Итак, аналогия следующая:

экономическая структура (Struktur)

основание (Basis)

идеология (Ideologie)

здание (Überbau)

Как видно, имеется равенство отношений, которое, согласно Аристотелю, составляет аналогию. Но факт наличия аналогического равенства отношений никоим образом не подразумевает того, что понятия второй части уравнения реально заменяют термины первой части. Они могут заменить их только метафорически. Вся метафора заключается в этой перестановке. Если мы говорим: «Старость для жизни то же, что закат для дня», — то утверждаем аналогию; но если мы говорим о старости «закат жизни», то, заменяя позиции, формулируем метафору. Таким же образом, говоря «базис или основание общества», мы излагаем метафору. И то же самое происходит, если мы говорим «здание или идеологическая надстройка».
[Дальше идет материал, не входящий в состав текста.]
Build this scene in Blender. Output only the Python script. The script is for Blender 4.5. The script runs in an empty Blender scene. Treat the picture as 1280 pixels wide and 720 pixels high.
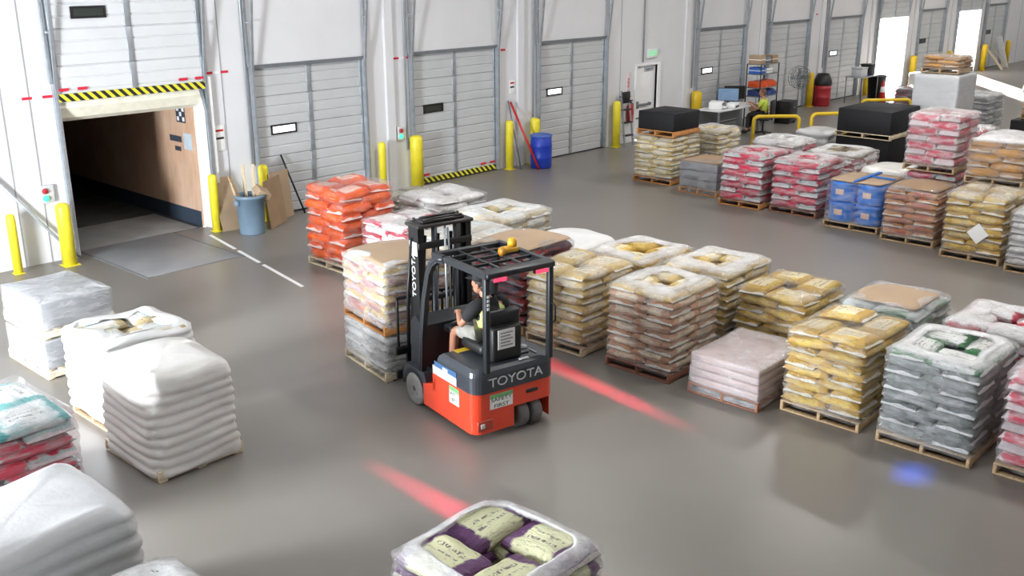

Так становится очевиден метафорический характер обсуждаемого термина. Труды Маркса усыпаны подобными метафорами, имеющими огромную литературную ценность; и, если угодно, научную, потому что они способствуют разъяснению теорий. Теория Маркса состоит в том, что социальные отношения производства господствуют и определяют всю идеологическую оболочку общества, то есть его юридическо-политический корпус, государство и различные общественные представления. Его метафора такова: базис, или экономический фундамент, поддерживает всю огромную надстройку, или идеологическое здание.

Воздадим же должное литературному стилю Маркса: будем ценить его метафоры как таковые. И поступим справедливо в отношении его научных теорий: не будем путать их со вспомогательными метафорами. «Детерминизм» и «схематизм», в которых буржуазные теоретики обычно упрекают Маркса, в значительной мере проистекают из этой путаницы, распространяемой, к сожалению, марксистами. Именно марксисты, а не буржуазные идеологи, превратили «надстройку» в научную теорию; добились же они, наоборот, лишь превращения теории Маркса в идеологию.

Перевод осуществлён по изд.: Silva L. El estilo literario de Karl Marx. 2a ed. México: Siglo Veintiuno, 1975. pp. 57-67.